Stacja przypominająca postacie św. Jana Pawła II i kard. Stefana Wyszyńskiego...
Alina Świeży-Sobel /Foto Gość
Przypomniane zostało świadectwo wiary i miłości bliźniego,jakie złożyła w czasie hitlerowskiej okupacji rodzina Ulmów z Markowej, która zginęła za pomoc udzieloną Żydom, kierując się wezwaniem Chrystusa i Jego Ewangelii. Na kolejnej przywołana została pamiętna scena homagium z udziałem papieża Jana Pawła II i kard. Stefana Wyszyńskiego, kiedy papież wstał i sam oddał hołd Prymasowi Tysiąclecia, wskazując na jego wielkie zasługi dla umocnienia wiary Polaków i ich zawierzenia Maryi, a także przypominając drogę jego cierpień, czas uwięzienia i prześladowań. Tę prawdę ilustrowała scena, w której kard. Wyszyński siedział w fotelu z obrazem MB Częstochowskiej, a papież stał obok.
Na kolejnej modlitewnej stacji czekały równie symboliczne puste ramy na feretronie, niesionym przez kobiety w strojach regionalnych. To było przypomnienie pamiętnej peregrynacji obrazu MB Częstochowskiej, gdy Jej wizerunek władze komunistyczne zatrzymały, zakazując Maryjnej wędrówki przez Polskę. Te puste ramy jeszcze mocniej wzywały wówczas Polaków do modlitwy o wolność w wyznawaniu swej wiary.
Tłum wiernych wziął udział w procesji
Alina Świeży-Sobel /Foto Gość
Następny postój zgromadził modlących się wokół grupki przedstawicieli różnych grup robotniczych i bł. ks. Jerzego Popiełuszki, zachęcając do modlitwy w intencji tych, którzy konsekwentnie upominali się w Polsce o prawa do wolności, nieraz narażając zdrowie, życie, bezpieczeństwo swoich rodzin.
W modlitwę włączyli się kapłani czechowickich parafii
Alina Świeży-Sobel /Foto Gość
Na zakończenie procesji, która dotarła na miejski plac św. Jana Pawła II, w pobliże kościoła NMP Królowej Polski, czekała jeszcze jedna inscenizacja, w której grupa uczniów gimnazjum rozgrywała mecz koszykówki. Była zwieńczeniem tych stuletnich starań o wolność, dzięki którym dzisiaj młodzi Polacy mogą żyć jako ludzie wolni, ale była też wezwaniem do podjęcia dziedzictwa tego stulecia przez młode pokolenie. - Do wolności wyswobodził nas Chrystus. Te dzieci skłaniają nas też do refleksji nad tym, jakimi dziećmi Bożymi jesteśmy dzisiaj, jak potrafimy świadczyć o naszej wierze... - dodawał ks. Hubczak.

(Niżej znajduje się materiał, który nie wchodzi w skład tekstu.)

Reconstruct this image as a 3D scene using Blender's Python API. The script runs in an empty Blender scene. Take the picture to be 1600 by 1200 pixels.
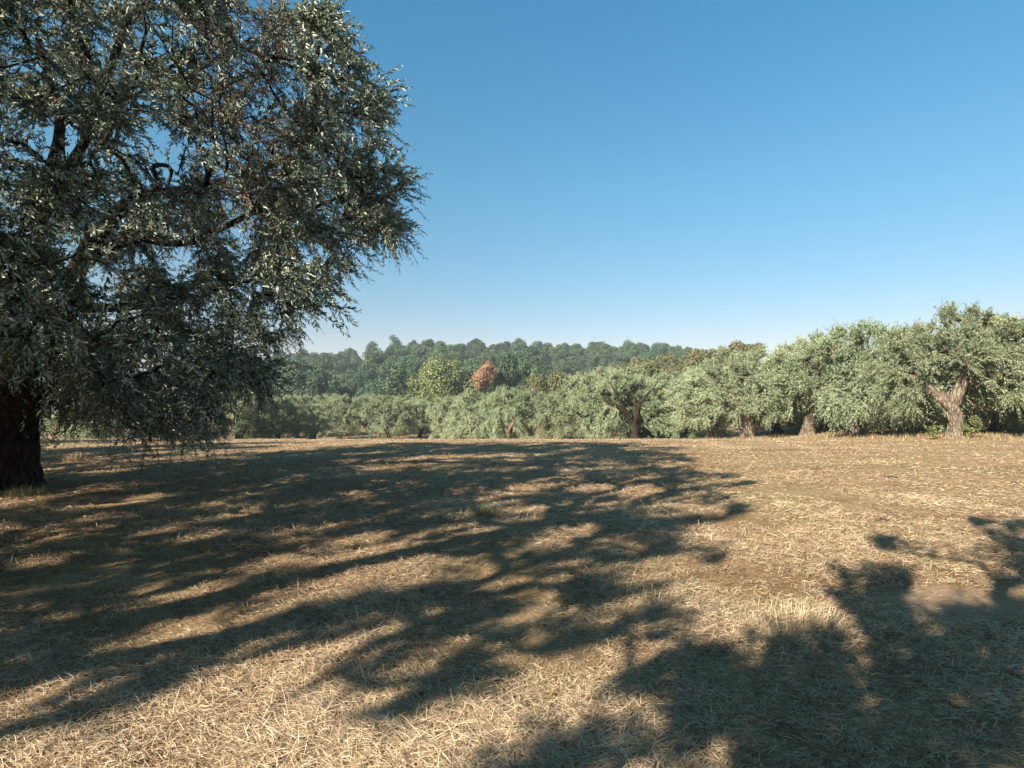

Zakończenie procesji na czechowickim placu św. Jana Pawła II
Alina Świeży-Sobel /Foto Gość
Na zakończenie procesji, w której przeszło ulicami ponad tysiąc wiernych w różnych parafii dekanatu, podziękowania za udział, a także dla wszystkich zaangażowanych w przygotowanie, skierował ks.kan. Jerzy Ryłko, proboszcz parafii NMP Wspomożenia Wiernych, dziękując też parafialnej scholi dorosłych, która poprowadziła śpiew podczas całej procesji, a błogosławieństwa udzielił wszystkim ks. kan. Marian Frelich, proboszcz u NMP Królowej Polski.